L’ordinanza n.29135/2024 della Corte di Cassazione ha ribadito l’illegittimità dell’utilizzo dei permessi sindacali per finalità esclusivamente personali o familiari, confermando la centralità del vincolo fiduciario tra datore di lavoro e lavoratore, nonché l’obbligo del corretto utilizzo dei permessi retribuiti concessi ai dirigenti sindacali.
Il caso riguarda un dirigente sindacale provinciale che aveva utilizzato due giorni di permesso sindacale per accompagnare il figlio alle prove di selezione per l’arruolamento nelle Forze Armate, senza svolgere alcuna attività sindacale.

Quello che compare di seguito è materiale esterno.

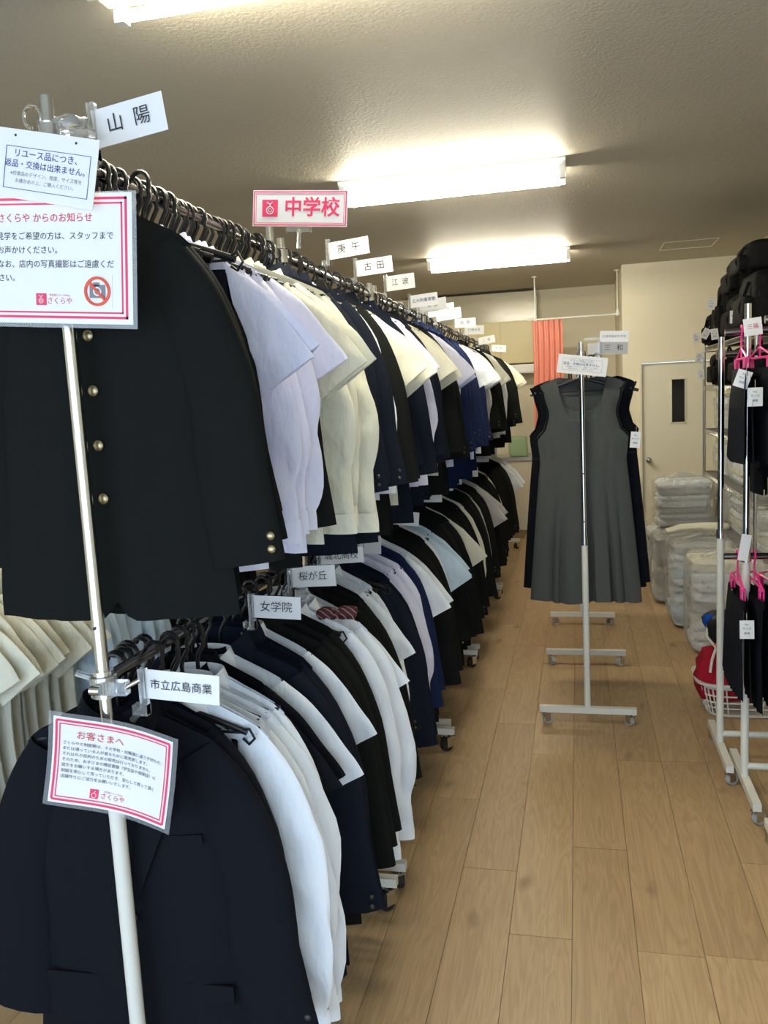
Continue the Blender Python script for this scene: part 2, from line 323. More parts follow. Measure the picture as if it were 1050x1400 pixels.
# ---------------------------------------------------------------- garments
def lerp(prof, t):
    for (a, b), (c, d) in zip(prof, prof[1:]):
        if t <= c: k = (t-a)/(c-a) if c > a else 0; k = k*k*(3-2*k); return b+(d-b)*k
    return prof[-1][1]
def body(seed, prof, zn=-.08, zs=-.145, L=-.85, T=.025, neck=.07, vneck=.03, fold=.006, ns=22, nv=20, split=False, hemround=0, flare=1, off=(0, 0), scoop=1, sway=.01):
    """prof: (depth fraction, half width); shoulders slope zn..zs; hem at L"""
    rnd = random.Random(seed); p = [rnd.uniform(0, 6.28) for _ in range(8)]; mb = MB()
    for side in (-1, 1):
        rows = []
        for j in range(nv+1):
            v = (j/nv)**1.15; w = lerp(prof, v); row = []
            for i in range(ns+1):
                s_ = -1+2*i/ns; x0 = s_*prof[0][1]
                if abs(x0) < neck:
                    k = abs(x0)/neck; zt = (zn+.005 - (vneck*(1-k**scoop) if side < 0 else .012*(1-k*k)))
                else: zt = zn+(zs-zn)*(abs(x0)-neck)/(prof[0][1]-neck)
                if abs(s_) > .85: zt -= .012*((abs(s_)-.85)/.15)**2
                hem = L + (hemround*max(0, 1-abs(s_-.06)/.16)**2 if side < 0 else 0) + sway*math.sin(2*s_+p[4])*.5
                z = zt*(1-v)+hem*v
                x = s_*w + off[0]*v
                th = T*(1-abs(s_)**3)*min(1, .25+v*4)
                y = side*th + fold*(.2+v*1.2)*flare*(math.sin(19*s_+2*v+p[0])+.7*math.sin(33*s_-3*v+p[1])+.5*math.sin(9*s_+6*v+p[2]))*(1-.3*abs(s_)) + off[1]*v
                if side < 0 and split and s_ > .05: y -= .004
                row.append((x, y, z))
            rows.append(row)
        mb.grid(rows if side < 0 else [r[::-1] for r in rows])
    return mb
def sleeve(seed, side, path, rx, ry, wr=.004, seg=16, K=22, wf=9):
    """path: (x,z) points on +x side; flattened tube"""
    rnd = random.Random(seed*7+side); p = [rnd.uniform(0, 6.28) for _ in range(5)]; mb = MB(); rows = []
    n = len(path)-1
    def cr(arr, t):
        i = min(int(t*n), n-1); f = t*n-i; P = lambda k: arr[max(0, min(n, k))]
        a, b, c, d = P(i-1), P(i), P(i+1), P(i+2)
        return .5*((2*b)+(-a+c)*f+(2*a-5*b+4*c-d)*f*f+(-a+3*b-3*c+d)*f**3)
    X = [q[0] for q in path]; Z = [q[1] for q in path]
    yb = rnd.uniform(-.012, .012)
    for j in range(K+1):
        t = j/K; x = cr(X, t); z = cr(Z, t); x2 = cr(X, min(1, t+.02)); z2 = cr(Z, min(1, t+.02))
        if t > .97: x2, z2 = x, z; x1, z1 = cr(X, t-.02), cr(Z, t-.02)
        else: x1, z1 = x, z
        d = Vector((x2-x1, z2-z1)).normalized(); nx, nz = -d.y, d.x
        a = cr(rx, t); b = cr(ry, t)
        row = []
        for i in range(seg):
            an = 2*PI*i/seg; c, s_ = math.cos(an), math.sin(an)
            wv = wr*t**.4*(1-1.9*abs(math.sin(wf*z*2.4+1.6*c+p[0]))+.7*math.sin(wf*z*7-3*s_+p[1])+.5*math.sin(4*an+p[2]))
            c2 = math.copysign(abs(c)**.8, c)
            row.append((side*(x+nx*c2*(a+wv*.3)), s_*(b+wv)+yb*t, z+nz*c2*(a+wv*.3)))
        rows.append(row)
    mb.grid(rows if side > 0 else [r[::-1] for r in rows], True)
    return mb
def cuff(path_end, side, rx, ry, h=.055, y=0):
    x, z = path_end; mb = MB(); rows = []
    for k, zz in enumerate((.0, -h*.5, -h)):
        rows.append([(side*(x+rx*math.cos(2*PI*i/16)*(1.05 if k else 1)), y+ry*1.25*math.sin(2*PI*i/16), z+zz+.008) for i in range(16)])
    return mb.grid(rows if side > 0 else [r[::-1] for r in rows], True)
def collar(kind, zn=-.08, a=.068, b=.032):
    mb = MB(); N_ = 22; rows = []
    if kind == 'stand':
        for r_, z in ((1.0, -.012), (1.02, .012), (.98, .032), (.9, .03), (.9, -.012)):
            rows.append([(a*r_*math.cos(t), b*r_*math.sin(t), zn+z-(.02 if math.sin(t) < 0 else 0)*abs(math.sin(t))) for t in [2*PI*i/N_ for i in range(N_)]])
        return mb.grid(rows, True)
    t0, t1 = math.radians(-95), math.radians(275)
    for r_, z, dz in ((.92, -.01, 0), (.92, .028, 0), (1.0, .034, 0), (1.2, .004, .0), (1.3, -.016, .02)):
        row = []
        for i in range(N_+1):
            t = t0+(t1-t0)*i/N_; s_ = math.sin(t); f = max(0, -s_)
            row.append((a*r_*math.cos(t)*(1+.1*f), b*r_*s_-(.012*f), zn+z-.035*f**2-dz*f*1.3))
        rows.append(row)
    return mb.grid(rows)
def button(r=.009): 
    return MB().tube([(0, 0, 0), (0, -.002, 0), (0, -.004, 0), (0, -.006, 0)], [r*.9, r, r*.85, r*.35], 12)
LONG = [(.15, -.165), (.20, -.27), (.235, -.42), (.25, -.58), (.27, -.75)]
SHORT = [(.15, -.165), (.20, -.235), (.265, -.32), (.315, -.39)]
JK = [(0, .205), (.14, .20), (.3, .235), (.55, .225), (1, .255)]
SH = [(0, .20), (.14, .20), (.3, .245), (.6, .235), (1, .245)]
def make(kind, colour, seed, hi=False):
    """a garment: list of (name, mesh, loc, children)"""
    R = random.Random(seed*31+len(kind)); m = M[colour]; P = []
    K = 26 if hi else 16; ns = 28 if hi else 18; nv = 26 if hi else 14
    if kind in ('gakuran', 'blazer'):
        Lh = -.845+R.uniform(-.02, .01)
        if kind == 'blazer': Lh = -.93
        P.append(('body', body(seed, JK, L=Lh, T=.028, vneck=.03 if kind == 'gakuran' else .0, neck=.07, fold=.0022, split=True, hemround=.045, ns=ns, nv=nv).mesh('body', m), ()))
        for s_ in (-1, 1):
            pa = [(x*(1+.1*(k > 1)*.6)+R.uniform(-.006, .006), z) for k, (x, z) in enumerate(LONG)]
            rx = [.045, .066, .07, .072, .075]; ry = [.022, .028, .027, .024, .021]
            kids = []
            if s_ > 0 and (hi or (seed % 3 == 0 and kind == 'blazer')):
                bm_ = MB()
                for k, zz in enumerate((.03, .055)):
                    bb = button(.0085 if kind == 'gakuran' else .007)
                    n0 = len(bm_.v); bm_.v += [(v[0]+pa[-1][0]+.052, v[1]-.020, v[2]+pa[-1][1]+zz) for v in bb.v]; bm_.f += [[q+n0 for q in f] for f in bb.f]
                kids = [('cuff_button', bm_.mesh('cuff_button', M['gold'] if kind == 'gakuran' else M['dbutton']), ())]
            P.append(('sleeve', sleeve(seed, s_, pa, rx, ry, .0016, K=K).mesh('sleeve', m), kids))
        if kind == 'gakuran':
            P.append(('collar', collar('stand').mesh('collar', m), ()))
            if hi:
                for z in (-.211, -.312, -.413, -.515, -.616):
                    if z: P.append(('button', button(.0105).mesh('button', M['gold']), (), (.012+.0*z, -.036, z)))
        else:
            lp = MB()
            for s_ in (-1, 1):
                q = [(.058, -.082), (.098, -.135), (.118, -.20), (.098, -.215), (.108, -.25), (.012, -.47), (.004, -.44), (.03, -.2)]
                q = [(s_*x+.008, z) for x, z in q]; y = -.040 if s_ < 0 else -.044
                lp.prism([(x, y+.012*(z > -.12), z) for x, z in (q if s_ < 0 else q[::-1])], (0, .004, 0))
            P.append(('lapel', lp.mesh('lapel', m, False), ()))
            P.append(('collar', collar('fold').mesh('collar', m), ()))
            P.append(('button', button(.010).mesh('button', M['dbutton']), (), (.008, -.038, -.50)))
            if hi:
                pk = MB(); pk.box((.115, -.0285, -.335), (.095, .004, .018), Matrix.Rotation(-.08, 3, 'Y')); P.append(('chest_pocket', pk.mesh('chest_pocket', m, False), ()))
                for xx in (-.14, .14): pk = MB(); pk.box((xx, -.0265, -.66), (.12, .004, .04)); P.append(('pocket_flap', pk.mesh('pocket_flap', m, False), ()))
    elif kind in ('long', 'short'):
        P.append(('body', body(seed, SH, L=-.80+R.uniform(-.04, .02), T=.016, vneck=.045, neck=.065, fold=.0045, split=True, hemround=-.02, ns=ns, nv=nv, sway=.02).mesh('body', m), ()))
        for s_ in (-1, 1):
            if kind == 'long':
                b = R.uniform(-.03, .02); c_ = R.uniform(-.012, .018); l_ = R.uniform(-.77, -.68)
                pa = [LONG[0], (.195, -.26), (.238+b*.6, -.40), (.245+c_, -.52), (.25+b*.5, -.62), (.242+c_*.8, l_)]
                rx = [.04, .062, .062, .058, .053, .043]; ry = [.014, .019, .02, .018, .015, .012]
                P.append(('sleeve', sleeve(seed, s_, pa, rx, ry, .0065, K=K+6).mesh('sleeve', m),
                          [('cuff', cuff(pa[-1], s_, .045, .013, y=0).mesh('cuff', m), ())]))
            else:
                e_ = R.uniform(-.02, .02)
                pa = [SHORT[0], (.195, -.24), (.262+e_, -.33), (.312+e_*1.5, -.405)]
                rx = [.045, .075, .088, .092]; ry = [.014, .018, .016, .011]
                P.append(('sleeve', sleeve(seed, s_, pa, rx, ry, .0055, K=16).mesh('sleeve', m), ()))
        P.append(('collar', collar('fold', zn=-.098, a=.062).mesh('collar', m), ()))
        pl = MB(); pl.grid([[(-.014, -.021-.002*math.sin(9*z), z), (.014, -.024-.002*math.sin(9*z), z)] for z in [-.13-.06*k for k in range(11)]]); P.append(('placket', pl.mesh('placket', m), ()))
    elif kind == 'dress':
        pr_ = [(0, .198), (.12, .178), (.38, .158), (.55, .172), (.68, .208), (1, .198)]
        P.append(('bodice', body(seed, pr_, L=-.50, T=.035, vneck=.165, neck=.115, zn=-.095, zs=-.125, fold=.0015, scoop=4, ns=34, nv=20, sway=0).mesh('bodice', m), ()))
        rows = []
        for j in range(20):
            v = j/19; w = .198+(.262-.198)*v**.9; row = []
            for i in range(96):
                a = 2*PI*i/96; c, s_ = math.cos(a), math.sin(a); q = sum(math.exp(-((c-k)/.035)**2) for k in (-.62, -.42, .12, .5, .72))
                row.append((w*c, (.034+.035*v)*s_*(1-.55*q*min(1, v*1.5))+.005*v*math.sin(9*c+seed), -.495-.695*v+.006*math.sin(5*c)*v))
            rows.append(row[::-1])
        P.append(('skirt', MB().grid(rows, True).mesh('skirt', m), ()))
        P.append(('waist_seam', MB().grid([[(.2*math.cos(a), .0365*math.sin(a), z) for a in [-2*PI*i/48 for i in range(48)]] for z in (-.489, -.501)], True).mesh('waist_seam', M['lining'] if colour == 'ink' else m), ()))
        for sx in (-1, 1):
            bz = [(sx*(lerp(pr_, v)-.001), 0, -.127*(1-v)-.50*v) for v in [k/14*.68 for k in range(15)]]
            P.append(('armhole_binding', MB().tube(bz, .006, 6, flat=2.4).mesh('armhole_binding', M['lining']), ()))
        P.append(('neck_label', MB().box((.004, .022, -.125), (.035, .002, .025)).mesh('neck_label', M['lining'], False), ()))
    return P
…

“La Suprema Corte, respingendo il ricorso promosso dal dirigente sindacale ha precisato che nonostante il permesso sindacale abbia natura di diritto potestativo – sottolinea Felice Colonna, consigliere d’amministrazione della Cassa di previdenza dei ragionieri e degli esperti contabili – il datore di lavoro ha diritto di verificare l’effettiva partecipazione dei sindacalisti alle attività sindacali previste”.
Tale principio era già stato stabilito dalla sentenza della Cassazione n. 11759/2003 e che la sentenza n.6495/2021 citata dal ricorrente è irrilevante, in quanto in quel caso il lavoratore aveva svolto attività comunque riconducibili al mandato sindacale, seppur al di fuori dello schema tradizionale delle riunioni.
“Nel caso in esame – prosegue Colonna – era stato accertato che il permesso è stato utilizzato esclusivamente per fini personali e familiari, del tutto estranei al ruolo sindacale. L’utilizzo improprio dei permessi sindacali retribuiti rappresenta una violazione grave, poiché mette in discussione la fiducia reciproca tra datore e lavoratore”.